Available data:
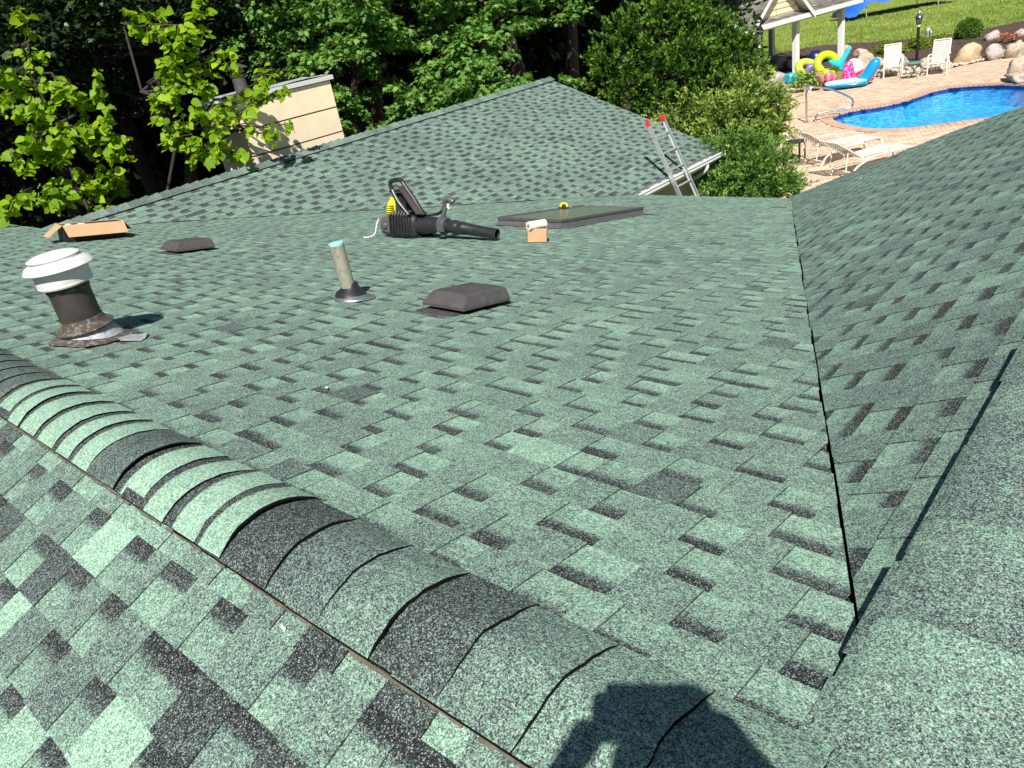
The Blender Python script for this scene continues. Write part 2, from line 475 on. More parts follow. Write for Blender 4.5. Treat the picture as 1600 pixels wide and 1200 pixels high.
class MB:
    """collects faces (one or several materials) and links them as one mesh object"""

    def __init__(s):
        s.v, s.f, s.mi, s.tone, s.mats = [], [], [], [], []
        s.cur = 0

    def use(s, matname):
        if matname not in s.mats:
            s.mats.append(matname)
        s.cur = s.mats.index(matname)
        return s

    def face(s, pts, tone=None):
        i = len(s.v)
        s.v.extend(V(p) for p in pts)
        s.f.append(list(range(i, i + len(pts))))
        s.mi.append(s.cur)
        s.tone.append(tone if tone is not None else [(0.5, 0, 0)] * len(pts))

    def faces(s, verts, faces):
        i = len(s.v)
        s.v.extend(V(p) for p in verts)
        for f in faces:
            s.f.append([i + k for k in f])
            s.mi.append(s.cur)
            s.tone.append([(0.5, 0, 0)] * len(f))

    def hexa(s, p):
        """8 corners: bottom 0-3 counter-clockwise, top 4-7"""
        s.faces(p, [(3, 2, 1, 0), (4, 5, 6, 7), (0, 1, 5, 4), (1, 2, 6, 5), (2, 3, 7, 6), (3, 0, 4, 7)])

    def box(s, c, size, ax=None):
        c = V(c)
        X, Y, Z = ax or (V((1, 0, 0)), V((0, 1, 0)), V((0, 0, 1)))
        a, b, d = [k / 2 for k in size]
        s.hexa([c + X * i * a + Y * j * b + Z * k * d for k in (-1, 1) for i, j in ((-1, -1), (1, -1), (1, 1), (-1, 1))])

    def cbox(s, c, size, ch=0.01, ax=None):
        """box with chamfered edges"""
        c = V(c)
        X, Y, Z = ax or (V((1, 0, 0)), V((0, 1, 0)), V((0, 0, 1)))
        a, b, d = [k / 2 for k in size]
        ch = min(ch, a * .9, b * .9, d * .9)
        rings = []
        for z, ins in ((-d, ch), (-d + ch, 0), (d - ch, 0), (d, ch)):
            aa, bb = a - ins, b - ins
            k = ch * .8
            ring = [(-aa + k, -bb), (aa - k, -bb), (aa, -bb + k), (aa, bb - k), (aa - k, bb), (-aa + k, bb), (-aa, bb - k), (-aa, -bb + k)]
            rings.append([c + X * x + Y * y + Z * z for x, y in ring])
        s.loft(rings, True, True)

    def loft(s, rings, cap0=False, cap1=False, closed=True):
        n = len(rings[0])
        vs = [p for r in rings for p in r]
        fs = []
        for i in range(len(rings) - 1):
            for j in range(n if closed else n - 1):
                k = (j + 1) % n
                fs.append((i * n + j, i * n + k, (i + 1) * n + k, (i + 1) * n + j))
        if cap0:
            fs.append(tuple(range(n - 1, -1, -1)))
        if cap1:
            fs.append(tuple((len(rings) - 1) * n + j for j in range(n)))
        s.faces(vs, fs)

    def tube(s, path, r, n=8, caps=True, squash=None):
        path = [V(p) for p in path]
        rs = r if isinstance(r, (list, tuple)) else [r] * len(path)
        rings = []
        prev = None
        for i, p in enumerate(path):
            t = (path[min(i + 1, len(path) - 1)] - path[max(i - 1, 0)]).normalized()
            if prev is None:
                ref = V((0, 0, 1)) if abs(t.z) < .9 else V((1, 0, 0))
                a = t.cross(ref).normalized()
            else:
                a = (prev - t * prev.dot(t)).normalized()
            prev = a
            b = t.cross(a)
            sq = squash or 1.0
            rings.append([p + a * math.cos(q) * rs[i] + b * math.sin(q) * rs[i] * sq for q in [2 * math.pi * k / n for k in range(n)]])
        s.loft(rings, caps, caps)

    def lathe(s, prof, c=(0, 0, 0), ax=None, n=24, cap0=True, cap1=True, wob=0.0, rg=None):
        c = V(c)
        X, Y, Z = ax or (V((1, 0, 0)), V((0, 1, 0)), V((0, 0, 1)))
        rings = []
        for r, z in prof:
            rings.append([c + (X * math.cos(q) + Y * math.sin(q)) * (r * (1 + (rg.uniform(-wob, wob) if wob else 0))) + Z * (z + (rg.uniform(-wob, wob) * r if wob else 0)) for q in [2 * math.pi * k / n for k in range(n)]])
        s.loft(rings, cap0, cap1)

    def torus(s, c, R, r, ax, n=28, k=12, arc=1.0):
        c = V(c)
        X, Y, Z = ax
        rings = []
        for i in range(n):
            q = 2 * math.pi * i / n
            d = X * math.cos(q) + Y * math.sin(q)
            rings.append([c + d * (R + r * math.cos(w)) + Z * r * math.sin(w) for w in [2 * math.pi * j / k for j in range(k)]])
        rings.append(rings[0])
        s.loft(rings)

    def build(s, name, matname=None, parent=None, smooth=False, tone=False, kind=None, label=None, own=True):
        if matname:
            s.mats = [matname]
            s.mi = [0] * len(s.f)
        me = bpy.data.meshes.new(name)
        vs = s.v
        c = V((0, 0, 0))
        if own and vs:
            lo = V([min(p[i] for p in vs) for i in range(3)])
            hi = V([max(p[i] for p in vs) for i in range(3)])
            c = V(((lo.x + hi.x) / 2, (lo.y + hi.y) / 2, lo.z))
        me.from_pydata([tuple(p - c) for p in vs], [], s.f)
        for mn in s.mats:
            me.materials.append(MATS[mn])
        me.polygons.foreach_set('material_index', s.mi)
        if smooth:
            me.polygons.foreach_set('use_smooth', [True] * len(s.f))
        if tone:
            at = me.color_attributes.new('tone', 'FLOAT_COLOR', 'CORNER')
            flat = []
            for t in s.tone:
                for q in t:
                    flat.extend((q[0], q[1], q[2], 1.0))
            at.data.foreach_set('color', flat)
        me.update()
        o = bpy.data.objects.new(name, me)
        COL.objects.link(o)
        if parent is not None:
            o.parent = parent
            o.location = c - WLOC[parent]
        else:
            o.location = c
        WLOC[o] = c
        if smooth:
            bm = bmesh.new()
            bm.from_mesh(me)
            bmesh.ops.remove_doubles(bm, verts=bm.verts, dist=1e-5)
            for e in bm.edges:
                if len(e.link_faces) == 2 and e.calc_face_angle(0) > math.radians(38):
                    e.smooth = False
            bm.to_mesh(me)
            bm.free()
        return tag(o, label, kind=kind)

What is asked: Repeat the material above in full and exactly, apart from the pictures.

Result of this exercise:
The Blender Python script for this scene continues. Write part 2, from line 475 on. More parts follow. Write for Blender 4.5. Treat the picture as 1600 pixels wide and 1200 pixels high.
class MB:
    """collects faces (one or several materials) and links them as one mesh object"""

    def __init__(s):
        s.v, s.f, s.mi, s.tone, s.mats = [], [], [], [], []
        s.cur = 0

    def use(s, matname):
        if matname not in s.mats:
            s.mats.append(matname)
        s.cur = s.mats.index(matname)
        return s

    def face(s, pts, tone=None):
        i = len(s.v)
        s.v.extend(V(p) for p in pts)
        s.f.append(list(range(i, i + len(pts))))
        s.mi.append(s.cur)
        s.tone.append(tone if tone is not None else [(0.5, 0, 0)] * len(pts))

    def faces(s, verts, faces):
        i = len(s.v)
        s.v.extend(V(p) for p in verts)
        for f in faces:
            s.f.append([i + k for k in f])
            s.mi.append(s.cur)
            s.tone.append([(0.5, 0, 0)] * len(f))

    def hexa(s, p):
        """8 corners: bottom 0-3 counter-clockwise, top 4-7"""
        s.faces(p, [(3, 2, 1, 0), (4, 5, 6, 7), (0, 1, 5, 4), (1, 2, 6, 5), (2, 3, 7, 6), (3, 0, 4, 7)])

    def box(s, c, size, ax=None):
        c = V(c)
        X, Y, Z = ax or (V((1, 0, 0)), V((0, 1, 0)), V((0, 0, 1)))
        a, b, d = [k / 2 for k in size]
        s.hexa([c + X * i * a + Y * j * b + Z * k * d for k in (-1, 1) for i, j in ((-1, -1), (1, -1), (1, 1), (-1, 1))])

    def cbox(s, c, size, ch=0.01, ax=None):
        """box with chamfered edges"""
        c = V(c)
        X, Y, Z = ax or (V((1, 0, 0)), V((0, 1, 0)), V((0, 0, 1)))
        a, b, d = [k / 2 for k in size]
        ch = min(ch, a * .9, b * .9, d * .9)
        rings = []
        for z, ins in ((-d, ch), (-d + ch, 0), (d - ch, 0), (d, ch)):
            aa, bb = a - ins, b - ins
            k = ch * .8
            ring = [(-aa + k, -bb), (aa - k, -bb), (aa, -bb + k), (aa, bb - k), (aa - k, bb), (-aa + k, bb), (-aa, bb - k), (-aa, -bb + k)]
            rings.append([c + X * x + Y * y + Z * z for x, y in ring])
        s.loft(rings, True, True)

    def loft(s, rings, cap0=False, cap1=False, closed=True):
        n = len(rings[0])
        vs = [p for r in rings for p in r]
        fs = []
        for i in range(len(rings) - 1):
            for j in range(n if closed else n - 1):
                k = (j + 1) % n
                fs.append((i * n + j, i * n + k, (i + 1) * n + k, (i + 1) * n + j))
        if cap0:
            fs.append(tuple(range(n - 1, -1, -1)))
        if cap1:
            fs.append(tuple((len(rings) - 1) * n + j for j in range(n)))
        s.faces(vs, fs)

    def tube(s, path, r, n=8, caps=True, squash=None):
        path = [V(p) for p in path]
        rs = r if isinstance(r, (list, tuple)) else [r] * len(path)
        rings = []
        prev = None
        for i, p in enumerate(path):
            t = (path[min(i + 1, len(path) - 1)] - path[max(i - 1, 0)]).normalized()
            if prev is None:
                ref = V((0, 0, 1)) if abs(t.z) < .9 else V((1, 0, 0))
                a = t.cross(ref).normalized()
            else:
                a = (prev - t * prev.dot(t)).normalized()
            prev = a
            b = t.cross(a)
            sq = squash or 1.0
            rings.append([p + a * math.cos(q) * rs[i] + b * math.sin(q) * rs[i] * sq for q in [2 * math.pi * k / n for k in range(n)]])
        s.loft(rings, caps, caps)

    def lathe(s, prof, c=(0, 0, 0), ax=None, n=24, cap0=True, cap1=True, wob=0.0, rg=None):
        c = V(c)
        X, Y, Z = ax or (V((1, 0, 0)), V((0, 1, 0)), V((0, 0, 1)))
        rings = []
        for r, z in prof:
            rings.append([c + (X * math.cos(q) + Y * math.sin(q)) * (r * (1 + (rg.uniform(-wob, wob) if wob else 0))) + Z * (z + (rg.uniform(-wob, wob) * r if wob else 0)) for q in [2 * math.pi * k / n for k in range(n)]])
        s.loft(rings, cap0, cap1)

    def torus(s, c, R, r, ax, n=28, k=12, arc=1.0):
        c = V(c)
        X, Y, Z = ax
        rings = []
        for i in range(n):
            q = 2 * math.pi * i / n
            d = X * math.cos(q) + Y * math.sin(q)
            rings.append([c + d * (R + r * math.cos(w)) + Z * r * math.sin(w) for w in [2 * math.pi * j / k for j in range(k)]])
        rings.append(rings[0])
        s.loft(rings)

    def build(s, name, matname=None, parent=None, smooth=False, tone=False, kind=None, label=None, own=True):
        if matname:
            s.mats = [matname]
            s.mi = [0] * len(s.f)
        me = bpy.data.meshes.new(name)
        vs = s.v
        c = V((0, 0, 0))
        if own and vs:
            lo = V([min(p[i] for p in vs) for i in range(3)])
            hi = V([max(p[i] for p in vs) for i in range(3)])
            c = V(((lo.x + hi.x) / 2, (lo.y + hi.y) / 2, lo.z))
        me.from_pydata([tuple(p - c) for p in vs], [], s.f)
        for mn in s.mats:
            me.materials.append(MATS[mn])
        me.polygons.foreach_set('material_index', s.mi)
        if smooth:
            me.polygons.foreach_set('use_smooth', [True] * len(s.f))
        if tone:
            at = me.color_attributes.new('tone', 'FLOAT_COLOR', 'CORNER')
            flat = []
            for t in s.tone:
                for q in t:
                    flat.extend((q[0], q[1], q[2], 1.0))
            at.data.foreach_set('color', flat)
        me.update()
        o = bpy.data.objects.new(name, me)
        COL.objects.link(o)
        if parent is not None:
            o.parent = parent
            o.location = c - WLOC[parent]
        else:
            o.location = c
        WLOC[o] = c
        if smooth:
            bm = bmesh.new()
            bm.from_mesh(me)
            bmesh.ops.remove_doubles(bm, verts=bm.verts, dist=1e-5)
            for e in bm.edges:
                if len(e.link_faces) == 2 and e.calc_face_angle(0) > math.radians(38):
                    e.smooth = False
            bm.to_mesh(me)
            bm.free()
        return tag(o, label, kind=kind)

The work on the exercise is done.